'Just nuances," Thomas Tuchel says. As an outsider turned insider, England's new permanent manager was mulling over the team's long history of falling short. Was it tactical? A lack of individual quality? Perhaps, but in Tuchel's eyes losing a major final on penalties or to a late goal was not necessarily evidence of a seismic failing. Sometimes, as the German says, success in international football really is just about mastering the little details in the biggest moments.
That said, the Football Association's hope is that replacing Gareth Southgate with one of the world's leading managers will ensure that England finally add a second star to the shirt.

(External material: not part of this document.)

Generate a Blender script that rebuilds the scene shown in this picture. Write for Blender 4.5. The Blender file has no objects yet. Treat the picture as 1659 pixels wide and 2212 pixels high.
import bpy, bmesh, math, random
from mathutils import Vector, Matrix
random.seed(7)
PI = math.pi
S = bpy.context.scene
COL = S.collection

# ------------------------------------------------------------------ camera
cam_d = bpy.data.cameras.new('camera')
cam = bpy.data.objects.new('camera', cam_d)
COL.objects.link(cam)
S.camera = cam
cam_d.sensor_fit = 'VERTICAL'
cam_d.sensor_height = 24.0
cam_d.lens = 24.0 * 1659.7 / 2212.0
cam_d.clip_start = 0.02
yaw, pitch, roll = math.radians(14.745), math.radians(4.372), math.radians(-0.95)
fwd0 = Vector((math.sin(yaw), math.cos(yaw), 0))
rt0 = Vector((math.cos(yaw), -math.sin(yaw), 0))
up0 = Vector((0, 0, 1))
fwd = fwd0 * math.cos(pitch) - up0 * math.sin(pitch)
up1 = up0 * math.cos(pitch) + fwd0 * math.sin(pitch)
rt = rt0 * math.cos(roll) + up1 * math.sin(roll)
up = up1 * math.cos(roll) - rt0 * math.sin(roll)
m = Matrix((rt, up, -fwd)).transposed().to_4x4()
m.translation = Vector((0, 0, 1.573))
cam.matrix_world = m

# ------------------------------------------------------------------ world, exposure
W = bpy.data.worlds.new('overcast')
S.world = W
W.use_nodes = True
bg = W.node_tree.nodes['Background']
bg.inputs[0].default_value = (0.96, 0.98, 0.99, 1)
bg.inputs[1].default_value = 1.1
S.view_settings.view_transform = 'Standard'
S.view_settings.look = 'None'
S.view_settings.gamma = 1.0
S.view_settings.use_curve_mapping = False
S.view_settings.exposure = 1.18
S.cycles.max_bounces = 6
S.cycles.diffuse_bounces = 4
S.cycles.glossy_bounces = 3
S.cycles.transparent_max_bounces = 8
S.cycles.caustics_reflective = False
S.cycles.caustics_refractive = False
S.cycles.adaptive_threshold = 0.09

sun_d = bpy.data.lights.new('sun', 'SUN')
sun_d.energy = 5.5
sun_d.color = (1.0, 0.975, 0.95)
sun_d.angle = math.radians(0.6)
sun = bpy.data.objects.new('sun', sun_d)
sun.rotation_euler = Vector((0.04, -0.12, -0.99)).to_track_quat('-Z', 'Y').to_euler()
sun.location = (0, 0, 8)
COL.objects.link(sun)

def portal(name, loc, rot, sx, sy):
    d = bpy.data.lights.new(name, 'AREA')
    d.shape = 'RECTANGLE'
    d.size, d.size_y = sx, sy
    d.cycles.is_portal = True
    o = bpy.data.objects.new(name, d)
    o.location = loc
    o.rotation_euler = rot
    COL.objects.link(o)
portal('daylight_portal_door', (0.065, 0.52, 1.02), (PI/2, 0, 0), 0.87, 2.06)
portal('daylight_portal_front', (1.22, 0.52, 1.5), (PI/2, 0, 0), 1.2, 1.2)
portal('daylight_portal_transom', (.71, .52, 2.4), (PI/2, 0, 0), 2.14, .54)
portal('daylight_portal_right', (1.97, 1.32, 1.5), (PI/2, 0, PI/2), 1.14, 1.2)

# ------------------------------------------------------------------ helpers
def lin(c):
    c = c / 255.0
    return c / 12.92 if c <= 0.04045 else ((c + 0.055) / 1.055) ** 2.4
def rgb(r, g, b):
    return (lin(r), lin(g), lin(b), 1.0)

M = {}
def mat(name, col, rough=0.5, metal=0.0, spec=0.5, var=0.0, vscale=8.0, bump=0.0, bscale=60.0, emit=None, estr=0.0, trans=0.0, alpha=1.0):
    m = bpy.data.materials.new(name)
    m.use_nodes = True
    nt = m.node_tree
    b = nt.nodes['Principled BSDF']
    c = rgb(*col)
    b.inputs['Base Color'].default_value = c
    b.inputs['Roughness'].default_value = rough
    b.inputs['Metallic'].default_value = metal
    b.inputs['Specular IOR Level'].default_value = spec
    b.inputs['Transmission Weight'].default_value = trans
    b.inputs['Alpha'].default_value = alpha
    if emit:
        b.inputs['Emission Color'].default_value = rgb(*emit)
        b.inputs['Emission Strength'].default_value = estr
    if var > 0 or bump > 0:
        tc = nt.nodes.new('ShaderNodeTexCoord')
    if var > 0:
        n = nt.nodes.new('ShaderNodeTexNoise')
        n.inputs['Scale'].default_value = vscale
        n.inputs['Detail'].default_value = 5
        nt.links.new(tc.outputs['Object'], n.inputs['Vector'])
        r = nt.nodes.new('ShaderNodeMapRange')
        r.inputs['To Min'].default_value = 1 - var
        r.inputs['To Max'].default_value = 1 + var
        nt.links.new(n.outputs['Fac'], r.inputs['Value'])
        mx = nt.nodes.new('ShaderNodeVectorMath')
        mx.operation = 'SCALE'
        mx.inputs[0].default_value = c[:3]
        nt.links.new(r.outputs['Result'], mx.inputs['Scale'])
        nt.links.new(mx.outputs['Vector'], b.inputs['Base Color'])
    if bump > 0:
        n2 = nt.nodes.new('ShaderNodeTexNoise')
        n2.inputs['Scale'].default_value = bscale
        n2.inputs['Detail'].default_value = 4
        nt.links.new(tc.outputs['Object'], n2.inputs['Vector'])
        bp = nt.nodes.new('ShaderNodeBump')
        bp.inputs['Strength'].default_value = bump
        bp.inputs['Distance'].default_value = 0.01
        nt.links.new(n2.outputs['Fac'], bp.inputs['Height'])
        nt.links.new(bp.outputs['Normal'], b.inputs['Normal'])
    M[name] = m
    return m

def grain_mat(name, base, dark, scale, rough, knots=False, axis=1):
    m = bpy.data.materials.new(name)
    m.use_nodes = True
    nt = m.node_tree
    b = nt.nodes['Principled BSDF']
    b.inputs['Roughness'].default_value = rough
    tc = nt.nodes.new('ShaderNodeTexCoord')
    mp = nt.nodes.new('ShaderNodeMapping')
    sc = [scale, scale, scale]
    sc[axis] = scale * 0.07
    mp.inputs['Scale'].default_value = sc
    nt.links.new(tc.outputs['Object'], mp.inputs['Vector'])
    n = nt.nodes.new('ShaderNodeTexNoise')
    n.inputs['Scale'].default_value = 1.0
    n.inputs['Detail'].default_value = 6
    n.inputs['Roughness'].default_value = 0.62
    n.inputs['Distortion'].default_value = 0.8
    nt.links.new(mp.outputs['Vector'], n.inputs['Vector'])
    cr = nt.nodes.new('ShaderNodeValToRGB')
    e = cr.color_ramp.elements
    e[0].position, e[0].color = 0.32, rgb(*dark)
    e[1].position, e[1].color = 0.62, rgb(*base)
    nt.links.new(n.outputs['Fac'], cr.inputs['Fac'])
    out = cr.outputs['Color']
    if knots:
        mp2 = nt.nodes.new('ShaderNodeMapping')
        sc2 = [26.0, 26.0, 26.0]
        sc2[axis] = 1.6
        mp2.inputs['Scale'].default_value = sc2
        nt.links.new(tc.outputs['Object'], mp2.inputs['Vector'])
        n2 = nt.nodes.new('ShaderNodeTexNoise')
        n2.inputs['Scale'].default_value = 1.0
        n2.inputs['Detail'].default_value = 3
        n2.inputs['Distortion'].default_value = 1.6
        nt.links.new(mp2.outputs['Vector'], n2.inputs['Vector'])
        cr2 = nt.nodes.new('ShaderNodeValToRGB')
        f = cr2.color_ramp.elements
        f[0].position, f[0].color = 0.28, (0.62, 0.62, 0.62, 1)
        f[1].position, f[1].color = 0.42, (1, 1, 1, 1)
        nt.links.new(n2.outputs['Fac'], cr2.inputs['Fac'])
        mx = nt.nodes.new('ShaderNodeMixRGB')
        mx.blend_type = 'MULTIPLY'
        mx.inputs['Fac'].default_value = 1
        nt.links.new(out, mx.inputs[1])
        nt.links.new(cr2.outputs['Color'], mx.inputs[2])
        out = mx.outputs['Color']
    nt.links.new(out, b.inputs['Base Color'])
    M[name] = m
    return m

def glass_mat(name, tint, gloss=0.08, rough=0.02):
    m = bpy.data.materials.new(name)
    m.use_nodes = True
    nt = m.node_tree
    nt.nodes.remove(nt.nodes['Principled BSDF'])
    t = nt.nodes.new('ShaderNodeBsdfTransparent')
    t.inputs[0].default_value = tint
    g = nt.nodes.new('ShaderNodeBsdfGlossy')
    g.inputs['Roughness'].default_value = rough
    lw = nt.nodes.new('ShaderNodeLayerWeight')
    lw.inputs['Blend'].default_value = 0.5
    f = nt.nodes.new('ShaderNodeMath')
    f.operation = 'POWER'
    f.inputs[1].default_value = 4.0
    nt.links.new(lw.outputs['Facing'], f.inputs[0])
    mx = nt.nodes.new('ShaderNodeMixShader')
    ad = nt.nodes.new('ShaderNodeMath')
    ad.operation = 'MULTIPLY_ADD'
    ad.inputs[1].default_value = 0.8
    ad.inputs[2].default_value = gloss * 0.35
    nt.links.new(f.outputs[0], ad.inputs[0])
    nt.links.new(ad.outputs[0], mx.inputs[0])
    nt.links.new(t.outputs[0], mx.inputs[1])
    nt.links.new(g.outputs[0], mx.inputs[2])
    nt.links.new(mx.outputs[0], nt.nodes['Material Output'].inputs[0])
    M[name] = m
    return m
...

Tuchel does not hang around. The German's aim is simple: win the 2026 World Cup. It is safe to assume that he will not view this job as a "process" or a "project".
For a character such as Tuchel, winning is everything. It took him four months to turn Chelsea from a mid-table team into the champions of Europe. For the FA, after Southgate lost two finals, a semi-final and a quarter-final by the finest of margins, the thinking has to be that a manager with Tuchel's knockout record at club level could be the missing ingredient for England.
Questions of nationality aside, it is hard to argue with the appointment. But an interesting pushback against the argument that the England manager should be English, because international football is supposed to be our best against yours, is that the FA's task had to be to hire a world-class manager.
The appeal is obvious. A view from close to the England camp is that a squad full of stars needs guidance from a big manager.
Where are the suitable English candidates with heaving trophy cabinets and a record of handling elite players? Graham Potter foundered at Chelsea. Eddie Howe has had one season in the Champions League at Newcastle.